Recorded data:
#####

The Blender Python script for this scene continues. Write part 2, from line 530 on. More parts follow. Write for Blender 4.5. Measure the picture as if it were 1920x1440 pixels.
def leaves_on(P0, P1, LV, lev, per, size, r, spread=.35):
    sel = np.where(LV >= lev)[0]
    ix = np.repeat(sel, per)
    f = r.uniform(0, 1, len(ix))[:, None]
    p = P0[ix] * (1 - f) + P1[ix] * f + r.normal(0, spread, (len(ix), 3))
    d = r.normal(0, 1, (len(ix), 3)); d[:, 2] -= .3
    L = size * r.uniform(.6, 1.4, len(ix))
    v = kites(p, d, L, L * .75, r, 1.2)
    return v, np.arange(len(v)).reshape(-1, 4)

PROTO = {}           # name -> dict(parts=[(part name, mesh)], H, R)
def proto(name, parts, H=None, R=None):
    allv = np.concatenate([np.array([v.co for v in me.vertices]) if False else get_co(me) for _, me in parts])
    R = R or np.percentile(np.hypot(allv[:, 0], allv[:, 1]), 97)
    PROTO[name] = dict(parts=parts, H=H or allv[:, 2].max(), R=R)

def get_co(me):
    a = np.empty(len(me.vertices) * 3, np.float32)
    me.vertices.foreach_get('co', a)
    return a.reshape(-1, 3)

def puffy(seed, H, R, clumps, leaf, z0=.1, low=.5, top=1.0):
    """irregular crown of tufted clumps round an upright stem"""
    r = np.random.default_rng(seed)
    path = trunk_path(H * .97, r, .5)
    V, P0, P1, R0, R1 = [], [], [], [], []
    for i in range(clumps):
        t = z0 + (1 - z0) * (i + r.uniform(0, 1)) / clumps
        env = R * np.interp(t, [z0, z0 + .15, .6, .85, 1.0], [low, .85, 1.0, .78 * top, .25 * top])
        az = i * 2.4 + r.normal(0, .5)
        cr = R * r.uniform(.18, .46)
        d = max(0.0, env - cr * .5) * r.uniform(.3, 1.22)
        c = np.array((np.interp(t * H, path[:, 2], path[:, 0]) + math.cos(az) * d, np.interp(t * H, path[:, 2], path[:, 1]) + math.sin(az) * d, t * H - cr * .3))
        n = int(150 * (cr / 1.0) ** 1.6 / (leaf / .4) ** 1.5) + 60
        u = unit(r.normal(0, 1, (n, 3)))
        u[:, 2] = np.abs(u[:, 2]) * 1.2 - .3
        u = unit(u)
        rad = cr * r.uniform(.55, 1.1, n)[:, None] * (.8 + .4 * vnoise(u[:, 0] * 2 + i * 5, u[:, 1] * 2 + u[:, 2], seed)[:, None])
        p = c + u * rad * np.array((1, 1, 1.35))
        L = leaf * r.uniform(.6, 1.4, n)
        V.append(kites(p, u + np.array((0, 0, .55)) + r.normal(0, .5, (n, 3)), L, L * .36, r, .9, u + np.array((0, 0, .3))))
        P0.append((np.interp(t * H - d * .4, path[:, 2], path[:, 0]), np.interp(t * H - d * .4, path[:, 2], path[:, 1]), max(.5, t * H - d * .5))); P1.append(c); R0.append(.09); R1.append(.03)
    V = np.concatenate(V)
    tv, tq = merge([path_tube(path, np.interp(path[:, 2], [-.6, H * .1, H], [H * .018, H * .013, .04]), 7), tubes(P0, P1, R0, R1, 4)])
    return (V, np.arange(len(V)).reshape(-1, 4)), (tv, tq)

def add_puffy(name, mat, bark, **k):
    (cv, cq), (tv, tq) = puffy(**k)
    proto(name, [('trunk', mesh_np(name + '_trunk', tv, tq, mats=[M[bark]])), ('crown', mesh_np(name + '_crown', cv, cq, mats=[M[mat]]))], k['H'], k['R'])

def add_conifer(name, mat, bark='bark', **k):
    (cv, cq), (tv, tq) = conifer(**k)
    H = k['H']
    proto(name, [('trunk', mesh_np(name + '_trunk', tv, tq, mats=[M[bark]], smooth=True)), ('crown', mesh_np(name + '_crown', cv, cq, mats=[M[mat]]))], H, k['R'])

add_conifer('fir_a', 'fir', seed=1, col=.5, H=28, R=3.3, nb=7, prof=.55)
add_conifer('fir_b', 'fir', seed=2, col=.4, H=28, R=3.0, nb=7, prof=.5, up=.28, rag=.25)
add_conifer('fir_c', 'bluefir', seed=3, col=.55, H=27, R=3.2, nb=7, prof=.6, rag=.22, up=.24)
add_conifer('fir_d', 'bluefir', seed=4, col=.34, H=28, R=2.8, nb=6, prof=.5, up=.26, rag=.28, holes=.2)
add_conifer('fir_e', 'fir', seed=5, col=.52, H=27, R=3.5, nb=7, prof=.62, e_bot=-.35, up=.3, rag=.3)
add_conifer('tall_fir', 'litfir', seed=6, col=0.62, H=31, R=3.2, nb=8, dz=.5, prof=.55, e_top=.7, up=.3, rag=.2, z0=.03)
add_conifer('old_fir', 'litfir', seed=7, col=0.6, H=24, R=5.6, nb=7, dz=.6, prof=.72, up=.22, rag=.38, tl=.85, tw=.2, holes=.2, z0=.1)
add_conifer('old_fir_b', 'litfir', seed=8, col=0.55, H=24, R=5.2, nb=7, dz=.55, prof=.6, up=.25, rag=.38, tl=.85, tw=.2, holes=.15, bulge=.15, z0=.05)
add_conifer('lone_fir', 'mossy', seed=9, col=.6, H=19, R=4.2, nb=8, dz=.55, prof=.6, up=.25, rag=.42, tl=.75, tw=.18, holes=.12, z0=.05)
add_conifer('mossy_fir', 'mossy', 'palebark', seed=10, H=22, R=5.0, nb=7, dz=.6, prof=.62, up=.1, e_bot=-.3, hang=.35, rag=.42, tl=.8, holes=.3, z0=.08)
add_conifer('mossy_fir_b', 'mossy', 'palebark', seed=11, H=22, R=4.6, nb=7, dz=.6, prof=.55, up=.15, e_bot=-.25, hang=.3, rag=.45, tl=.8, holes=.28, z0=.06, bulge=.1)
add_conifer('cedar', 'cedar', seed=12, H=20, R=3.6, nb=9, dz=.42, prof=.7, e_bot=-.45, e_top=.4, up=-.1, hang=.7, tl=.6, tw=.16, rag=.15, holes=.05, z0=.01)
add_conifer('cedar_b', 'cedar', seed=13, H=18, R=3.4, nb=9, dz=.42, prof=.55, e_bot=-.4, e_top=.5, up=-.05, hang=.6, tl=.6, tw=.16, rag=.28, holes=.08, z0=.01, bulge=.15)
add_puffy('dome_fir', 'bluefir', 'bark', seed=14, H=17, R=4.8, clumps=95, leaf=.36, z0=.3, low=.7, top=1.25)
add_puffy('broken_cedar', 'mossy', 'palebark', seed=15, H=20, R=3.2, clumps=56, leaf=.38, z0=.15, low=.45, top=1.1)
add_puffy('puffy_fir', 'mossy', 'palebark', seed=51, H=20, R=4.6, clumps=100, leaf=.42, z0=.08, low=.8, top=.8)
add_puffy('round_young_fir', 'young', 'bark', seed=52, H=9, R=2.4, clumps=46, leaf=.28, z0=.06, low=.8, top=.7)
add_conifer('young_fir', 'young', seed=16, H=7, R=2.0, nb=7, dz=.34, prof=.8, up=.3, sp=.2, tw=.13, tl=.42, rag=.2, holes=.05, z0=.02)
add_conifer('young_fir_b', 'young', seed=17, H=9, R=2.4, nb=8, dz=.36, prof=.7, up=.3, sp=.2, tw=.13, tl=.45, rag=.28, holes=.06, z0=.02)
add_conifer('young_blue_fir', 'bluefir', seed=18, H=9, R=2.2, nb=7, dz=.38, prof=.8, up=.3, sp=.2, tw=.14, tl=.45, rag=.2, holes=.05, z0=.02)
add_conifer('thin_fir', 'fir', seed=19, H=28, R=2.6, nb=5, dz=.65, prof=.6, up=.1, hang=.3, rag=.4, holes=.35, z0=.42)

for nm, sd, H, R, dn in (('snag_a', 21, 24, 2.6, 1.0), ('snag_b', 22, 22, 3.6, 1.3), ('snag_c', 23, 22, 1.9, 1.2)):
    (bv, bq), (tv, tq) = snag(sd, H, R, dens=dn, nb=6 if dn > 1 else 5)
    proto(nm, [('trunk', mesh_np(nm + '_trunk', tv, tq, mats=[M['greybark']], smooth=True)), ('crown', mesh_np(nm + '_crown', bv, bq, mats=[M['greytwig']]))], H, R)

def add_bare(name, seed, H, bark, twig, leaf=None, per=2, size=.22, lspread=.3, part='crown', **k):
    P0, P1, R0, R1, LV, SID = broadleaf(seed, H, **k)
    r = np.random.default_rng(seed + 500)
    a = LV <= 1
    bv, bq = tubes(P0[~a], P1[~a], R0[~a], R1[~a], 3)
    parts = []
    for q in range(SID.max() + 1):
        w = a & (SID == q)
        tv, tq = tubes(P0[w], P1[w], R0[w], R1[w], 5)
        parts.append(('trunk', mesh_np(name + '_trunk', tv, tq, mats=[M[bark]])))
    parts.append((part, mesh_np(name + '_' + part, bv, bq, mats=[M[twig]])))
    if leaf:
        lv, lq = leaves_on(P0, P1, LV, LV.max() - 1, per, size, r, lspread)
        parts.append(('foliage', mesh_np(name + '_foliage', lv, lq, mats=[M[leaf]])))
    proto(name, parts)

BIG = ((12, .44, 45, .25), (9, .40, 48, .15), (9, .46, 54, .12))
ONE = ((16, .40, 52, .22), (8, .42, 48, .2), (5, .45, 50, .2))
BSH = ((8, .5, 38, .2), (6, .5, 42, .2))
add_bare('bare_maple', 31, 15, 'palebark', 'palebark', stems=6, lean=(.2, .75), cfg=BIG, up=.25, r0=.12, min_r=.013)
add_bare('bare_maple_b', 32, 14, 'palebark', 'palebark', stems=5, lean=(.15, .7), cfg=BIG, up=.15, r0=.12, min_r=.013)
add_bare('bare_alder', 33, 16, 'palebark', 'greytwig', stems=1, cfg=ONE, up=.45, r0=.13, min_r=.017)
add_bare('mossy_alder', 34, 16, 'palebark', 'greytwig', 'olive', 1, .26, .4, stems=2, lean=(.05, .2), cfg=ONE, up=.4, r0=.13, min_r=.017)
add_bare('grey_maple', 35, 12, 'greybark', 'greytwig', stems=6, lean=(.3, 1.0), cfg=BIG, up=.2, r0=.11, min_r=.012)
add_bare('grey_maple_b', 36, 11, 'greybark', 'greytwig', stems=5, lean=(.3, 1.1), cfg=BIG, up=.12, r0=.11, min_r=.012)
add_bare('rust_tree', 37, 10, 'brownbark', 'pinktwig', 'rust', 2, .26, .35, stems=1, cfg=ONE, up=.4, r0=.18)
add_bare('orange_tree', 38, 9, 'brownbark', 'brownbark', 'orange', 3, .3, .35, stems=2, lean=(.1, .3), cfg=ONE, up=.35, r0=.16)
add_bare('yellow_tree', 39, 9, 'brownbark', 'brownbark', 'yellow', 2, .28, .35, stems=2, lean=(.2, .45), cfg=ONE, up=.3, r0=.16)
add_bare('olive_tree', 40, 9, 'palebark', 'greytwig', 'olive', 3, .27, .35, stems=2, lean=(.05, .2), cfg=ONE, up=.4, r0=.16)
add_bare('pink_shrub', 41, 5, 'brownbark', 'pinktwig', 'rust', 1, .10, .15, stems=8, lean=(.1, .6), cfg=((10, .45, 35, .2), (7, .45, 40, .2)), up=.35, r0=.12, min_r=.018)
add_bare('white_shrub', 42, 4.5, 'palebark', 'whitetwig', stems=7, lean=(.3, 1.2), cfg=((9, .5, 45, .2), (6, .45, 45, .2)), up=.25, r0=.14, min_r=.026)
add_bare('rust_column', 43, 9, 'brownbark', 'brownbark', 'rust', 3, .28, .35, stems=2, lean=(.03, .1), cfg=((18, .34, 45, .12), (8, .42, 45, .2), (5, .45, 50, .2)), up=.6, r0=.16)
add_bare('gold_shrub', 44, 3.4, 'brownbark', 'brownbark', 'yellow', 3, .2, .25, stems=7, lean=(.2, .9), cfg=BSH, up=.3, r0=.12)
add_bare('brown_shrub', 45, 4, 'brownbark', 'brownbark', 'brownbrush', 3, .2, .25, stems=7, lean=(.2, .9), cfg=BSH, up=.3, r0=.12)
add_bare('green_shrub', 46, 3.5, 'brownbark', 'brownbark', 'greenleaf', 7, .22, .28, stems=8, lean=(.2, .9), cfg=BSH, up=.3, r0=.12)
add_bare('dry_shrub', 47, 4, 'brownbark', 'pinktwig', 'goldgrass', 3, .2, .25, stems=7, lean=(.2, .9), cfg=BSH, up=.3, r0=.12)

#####

Count how many lines of the material hold the string "bulge". Give the number and nothing more.

Exercise answer: 3